I would like to thank the St. Mary Basilica Archives Committee for inviting me to share some thoughts on their web site. I have always been very interested in history. The events that have shaped civilization are quite fascinating. The process of recording these events for posterity had never really occurred to me as something on which to dwell, but after becoming a bishop and working with those entrusted with the diocesan patrimony and archives, I have come to realize the importance of saving even the most seemingly insignificant piece of correspondence.

Bishop Joseph N. Latino

I commend the Basilica Archives Committee for its diligent work in maintaining so well the history and artifacts of the basilica and for developing this attractive and informative web site.

Our diocesan archives are made up of correspondence of bishops all the way back to Bishop John Joseph Chanche, our first bishop, whose earthly remains now lie on the grounds of our stately and historic St. Mary Basilica, the church that Bishop Chanche built as the diocese’s first cathedral. Because of this, St. Mary Basilica, dedicated to Our Mother of Sorrows, holds a unique and important place in the history and life of our diocese.

When I read about Bishop Chanche and his tenure as bishop here in our state, I am amazed at the faith and perseverance he must have had to come to Mississippi with practically no priests, no Catholic church buildings per se and very little resources.

He came to build the Catholic faith in this state through much prayer and dedicated extremely hard work. With the invaluable help of the devout Catholics already here in the state, especially in the city of Natchez, he firmly established a Catholic presence in the state of Mississippi for his successors.

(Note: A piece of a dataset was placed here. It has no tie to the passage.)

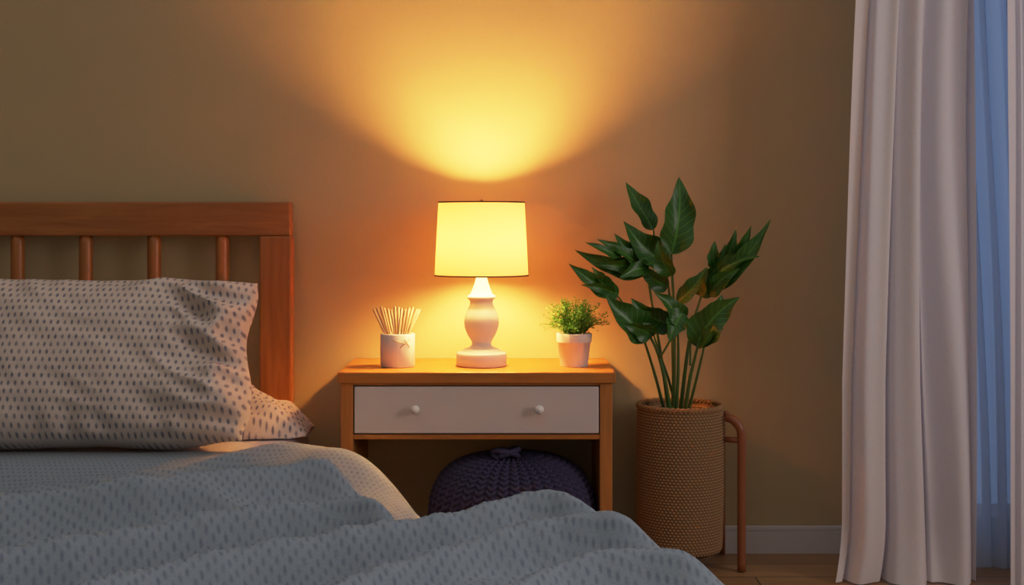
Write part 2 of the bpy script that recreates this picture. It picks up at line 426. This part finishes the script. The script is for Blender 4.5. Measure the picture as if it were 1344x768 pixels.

We are forever grateful for this selfless act of love for Christ and His church. Without Bishop Chanche’s dedication and zeal for the Catholic faith I believe we would not be the wonderful diocesan family we are today. There is the age-old remark that we “stand on the shoulders” of those who have gone before us. Today we stand on the shoulders of Bishop Chanche and his successors, Bishop James Van de Velde, Bishop William Henry Elder, Bishop Francis Janssens, Bishop Thomas Heslin, Bishop John Gunn, Bishop Richard Oliver Gerow, Bishop Joseph Brunini, and Bishop William Houck. We also stand on the shoulders of the countless clergy, men and women religious, and lay faithful who have continued to build up the church in Mississippi throughout these past 172 years. We as Catholics should offer prayers of gratitude and thanksgiving for all these humble servants and friends of the Lord who have given us so firm a foundation on which to stand as we move forward in this third Christian millennium.

In 2012 our diocese will mark its 175th anniversary. Plans are already being made for the celebrations and activities of this milestone in the history of our diocese. I hope that all of us will begin to develop ways to mark this occasion on the local parish level so that our 175th will be a real celebration of the Catholic faith and its history in this diocese. Making sure your own parish’s records and histories are protected and updated is a great way to start. St. Mary Basilica is a fine example to follow.